Agricultural Economics Department

 

Date of this Version

9-2009

Comments

A Thesis presented to the Faculty of The Graduate College at the University of Nebraska In partial Fulfillment of Requirements For the Degree of Master of Science, Major: Agricultural Economics, Under the Supervision of Professor Amalia Yiannaka. Lincoln, Nebraska: September, 2009
Copyright (c) 2010 Rita Abdelnour

Abstract

The existing patent literature suggests that the patent breadth is an important factor in determining the innovator’s patent licensing and litigation behavior and that licensing a patent to a competitor is driven by profit. The present study develops two economics experiment to investigate these assumptions.

First, a choice experiment is developed to investigate the patentee’s objective when licensing her innovation, by examining whether, when the decision to license is made, the patentee maximizes profits or her strategy is to maintain a dominant market position by controlling the largest market share. The results show that the assumptions of profit maximization and licensing to weak competitors in an effort to leave strong competitors out of the market are not always true. Rather the innovator’s incentives concerning patent licensing depend on the market structure and the innovator’s beliefs regarding existing rivals.

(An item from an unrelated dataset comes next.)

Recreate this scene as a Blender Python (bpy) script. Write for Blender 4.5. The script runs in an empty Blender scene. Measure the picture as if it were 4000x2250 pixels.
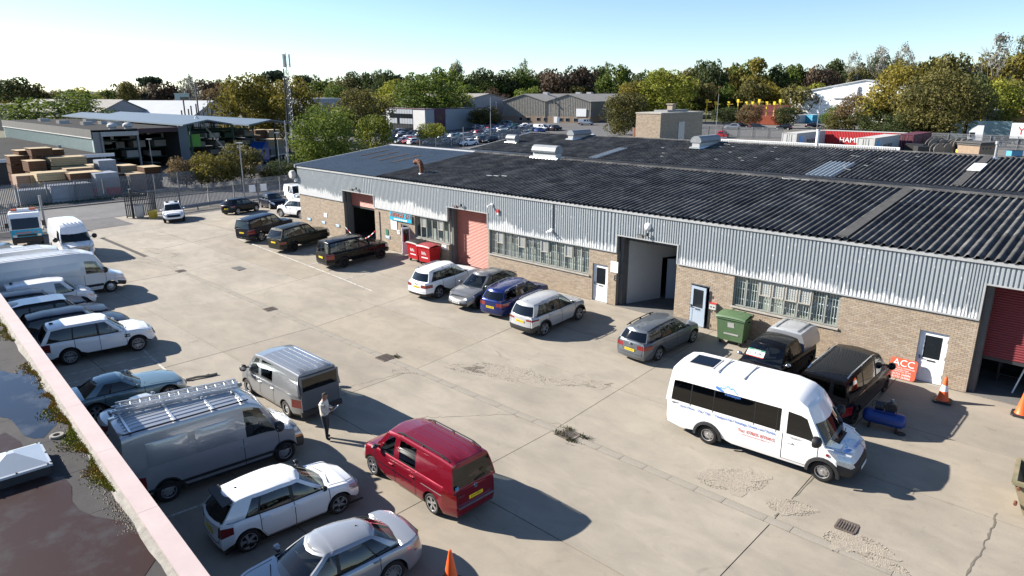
import bpy, bmesh, math, random
import numpy as np
from mathutils import Matrix, Vector, noise
R=math.radians; PI=math.pi
rng=random.Random(7); nr=np.random.RandomState(11)
SC=bpy.context.scene; COL=SC.collection
# ---------------------------------------------------------------- camera, sky, sun, exposure
CH=11.8; FPX=4000*24/36.0; PITCH=math.atan((1125-361.8)/FPX); YAW=R(46.7)
FH=np.array([-math.cos(YAW),math.sin(YAW),0.0]); RT=np.array([FH[1],-FH[0],0.0])
FW=FH*math.cos(PITCH)-np.array([0,0,math.sin(PITCH)]); UP=FH*math.sin(PITCH)+np.array([0,0,math.cos(PITCH)])
cam=bpy.data.cameras.new('camera'); cam.lens=24; cam.sensor_width=36; cam.sensor_fit='HORIZONTAL'; cam.clip_start=.1; cam.clip_end=12000
co=bpy.data.objects.new('camera',cam); COL.objects.link(co); SC.camera=co
co.matrix_world=Matrix(((RT[0],UP[0],-FW[0],0),(RT[1],UP[1],-FW[1],0),(RT[2],UP[2],-FW[2],CH),(0,0,0,1)))
SUN_EL=29.0; SUN_TR=27.0     # light travels 27 deg from +x towards +y
W=bpy.data.worlds.new('World'); SC.world=W; W.use_nodes=True
nt=W.node_tree; bg=nt.nodes['Background']; sk=nt.nodes.new('ShaderNodeTexSky'); sk.sky_type='NISHITA'; sk.sun_disc=False
sk.sun_elevation=R(SUN_EL); sk.sun_rotation=math.atan2(-math.cos(R(SUN_TR)),-math.sin(R(SUN_TR)))
sk.altitude=30; sk.air_density=.80; sk.dust_density=0.12; sk.ozone_density=3.0
nt.links.new(sk.outputs[0],bg.inputs[0]); bg.inputs[1].default_value=0.075
sl=bpy.data.lights.new('sun','SUN'); sl.energy=5.0; sl.angle=R(.53); sl.color=(1.0,.94,.85)
so=bpy.data.objects.new('sun',sl); COL.objects.link(so)
ld=Vector((math.cos(R(SUN_TR))*math.cos(R(SUN_EL)),math.sin(R(SUN_TR))*math.cos(R(SUN_EL)),-math.sin(R(SUN_EL))))
so.rotation_euler=(-ld).to_track_quat('Z','Y').to_euler(); so.location=(-60,-40,60)
vs=SC.view_settings; vs.view_transform='Standard'; vs.look='None'; vs.exposure=1.35; vs.gamma=1; vs.use_curve_mapping=False
SC.cycles.max_bounces=6; SC.cycles.transparent_max_bounces=12; SC.cycles.use_denoising=True
SC.cycles.sample_clamp_indirect=6; SC.cycles.caustics_reflective=False; SC.cycles.caustics_refractive=False
# ---------------------------------------------------------------- survey helpers: image bearing -> point on the terrain
def sm(a,b,x):
    t=min(1,max(0,(x-a)/(b-a))); return t*t*(3-2*t)
def zyard(x,y): return .06*min(max(y-17.5,0),12)*sm(-74,-56,x)
def zter(x,y):
    k=sm(-135,-85,x)
    return zyard(x,y)*(1-sm(68,74,y)) + 2.4*sm(76,122,y)*k + 2.6*sm(135,205,y)*(1-k)
def ray(px,py): return FW+RT*((px-2000)/FPX)-UP*((py-1125)/FPX)
def g(px,py,z=0.0):
    r=ray(px,py); t=(z-CH)/r[2]; return Vector((r[0]*t,r[1]*t,z))
def at(px,py,dz=0.0):
    p=g(px,py,dz)
    for _ in range(40):
        q=g(px,py,zter(p.x,p.y)+dz); p=p.lerp(q,.6)
    return p
def atd(px,d):     # a point on the terrain at distance d along the bearing of column px
    r=ray(px,361.8); n=math.hypot(r[0],r[1]); x,y=r[0]/n*d,r[1]/n*d
    return Vector((x,y,zter(x,y)))
def zat(px,py,d):  # height seen at that pixel at horizontal distance d
    r=ray(px,py); return CH+r[2]/math.hypot(r[0],r[1])*d
# ---------------------------------------------------------------- mesh builder
class MB:
    def __init__(s): s.v=[]; s.f=[]; s.m=[]
    def quad(s,a,b,c,d,m=0):
        n=len(s.v); s.v+=[tuple(a),tuple(b),tuple(c),tuple(d)]; s.f.append((n,n+1,n+2,n+3)); s.m.append(m)
    def poly(s,pts,m=0):
        n=len(s.v); s.v+=[tuple(p) for p in pts]; s.f.append(tuple(range(n,n+len(pts)))); s.m.append(m)
    def box(s,x0,x1,y0,y1,z0,z1,m=0,M=None):
        p=[(x0,y0,z0),(x1,y0,z0),(x1,y1,z0),(x0,y1,z0),(x0,y0,z1),(x1,y0,z1),(x1,y1,z1),(x0,y1,z1)]
        if M is not None: p=[tuple(M@Vector(q)) for q in p]
        n=len(s.v); s.v+=p
        for f in ((0,3,2,1),(4,5,6,7),(0,1,5,4),(1,2,6,5),(2,3,7,6),(3,0,4,7)): s.f.append(tuple(n+i for i in f)); s.m.append(m)
    def prism(s,pts,h0,h1,ax=2,m=0):   # polygon extruded along an axis
        def mk(p,h): return (p[0],p[1],h) if ax==2 else ((p[0],h,p[1]) if ax==1 else (h,p[0],p[1]))
        n=len(s.v); k=len(pts); s.v+=[mk(p,h0) for p in pts]+[mk(p,h1) for p in pts]
        s.f.append(tuple(n+i for i in reversed(range(k)))); s.f.append(tuple(n+k+i for i in range(k))); s.m+=[m,m]
        for i in range(k): j=(i+1)%k; s.f.append((n+i,n+j,n+k+j,n+k+i)); s.m.append(m)
    def cyl(s,p0,p1,r0,r1=None,seg=10,m=0,cap=True):
        r1=r0 if r1 is None else r1; p0=Vector(p0); p1=Vector(p1); d=(p1-p0).normalized()
        a=d.orthogonal().normalized(); b=d.cross(a); n=len(s.v)
        for p,r in ((p0,r0),(p1,r1)):
            for i in range(seg):
                t=2*PI*i/seg; s.v.append(tuple(p+a*(r*math.cos(t))+b*(r*math.sin(t))))
        for i in range(seg): j=(i+1)%seg; s.f.append((n+i,n+j,n+seg+j,n+seg+i)); s.m.append(m)
        if cap: s.f.append(tuple(n+i for i in reversed(range(seg)))); s.f.append(tuple(n+seg+i for i in range(seg))); s.m+=[m,m]
    def tube(s,pts,r,seg=6,m=0):
        for a,b in zip(pts[:-1],pts[1:]): s.cyl(a,b,r,r,seg,m)
    def lathe(s,prof,seg=24,ax='z',m=0,c=(0,0,0)):
        n=len(s.v); k=len(prof)
        for i in range(seg):
            t=2*PI*i/seg; ct,st=math.cos(t),math.sin(t)
            for r,h in prof:
                q=(r*ct,r*st,h) if ax=='z' else ((r*ct,h,r*st) if ax=='y' else (h,r*ct,r*st))
                s.v.append((q[0]+c[0],q[1]+c[1],q[2]+c[2]))
        for i in range(seg):
            j=(i+1)%seg
            for q in range(k-1): s.f.append((n+i*k+q,n+j*k+q,n+j*k+q+1,n+i*k+q+1)); s.m.append(m)
    def grid(s,rows,m=0,close=False):
        n=len(s.v); k=len(rows[0])
        for r in rows: s.v+=[tuple(p) for p in r]
        for i in range(len(rows)-1):
            for q in range(k-1+(1 if close else 0)):
                w=(q+1)%k; s.f.append((n+i*k+q,n+i*k+w,n+(i+1)*k+w,n+(i+1)*k+q)); s.m.append(m)
    def mesh(s,name,mats,smooth=None):
        me=bpy.data.meshes.new(name); me.from_pydata(s.v,[],s.f)
        for mt in (mats if isinstance(mats,(list,tuple)) else [mats]): me.materials.append(mt)
        if any(s.m): me.polygons.foreach_set('material_index',s.m)
        if smooth is not None:
            me.polygons.foreach_set('use_smooth',[True]*len(s.f)); me.update()
            bm=bmesh.new(); bm.from_mesh(me); bmesh.ops.remove_doubles(bm,verts=bm.verts,dist=.0004); bmesh.ops.recalc_face_normals(bm,faces=bm.faces); bm.to_mesh(me); bm.free()
            me.set_sharp_from_angle(angle=R(smooth))
        me.update(); return me
    def build(s,name,mats,parent=None,loc=None,rz=None,smooth=None):
        return ob(name,s.mesh(name,mats,smooth),parent,loc,rz)
def ob(name,data,parent=None,loc=None,rz=None):
    o=bpy.data.objects.new(name,data); COL.objects.link(o)
    if parent is not None: o.parent=parent
    if loc is not None: o.location=loc
    if rz is not None: o.rotation_euler=(0,0,rz)
    return o
def tag(o,label=None,cat=None,group=None,kind=None):
    if label: o['label']=label
    if cat: o['category']=cat
    if group: o['group']=group
    if kind: o['kind']=kind
    return o
def thing(name,label,cat,loc=(0,0,0),rz=0,group=None): return tag(ob(name,None,None,loc,rz),label,cat,group)
def copy_tree(o,parent=None):
    c=o.copy(); COL.objects.link(c); c.parent=parent
    for ch in list(o.children): copy_tree(ch,c)
    return c
def text(s,size,parent,loc,rot,mat,name='lettering',ext=.004,align='CENTER',sx=1.0,shear=0):
    cu=bpy.data.curves.new(name,'FONT'); cu.body=s; cu.size=size; cu.extrude=ext; cu.align_x=align; cu.align_y='CENTER'; cu.shear=shear; cu.resolution_u=3
    cu.materials.append(mat); o=bpy.data.objects.new(name,cu); COL.objects.link(o); o.parent=parent; o.location=loc; o.rotation_euler=rot; o.scale=(sx,1,1)
    return o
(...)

A second interactive experiment is developed to investigate the effects of the breadth of patent protection and the cost structure of a potential licensee on an innovator’s decision to license her patent and to litigate under infringement as well as on the likelihood of a patent challenge under six different market conditions. The likelihood of licensing occurrence is affected by the patent breadth and the nature of the potential entrant under specific market conditions. The likelihood of an innovator making the decision to offer a license is found to be greater with broad patents regardless of the type of the potential entrant. The likelihood of patent challenge is found to be greater with a broad rather than a narrow patent and when no licensing offer is made by either the patentee or the potential entrant. Also, a weak rival is more likely to challenge a patent than a strong rival. Finally, the likelihood of an innovator invoking an infringement trial is greater when she holds a narrow patent, as suggested in the patent litigation literature, and when she faces a strong rival.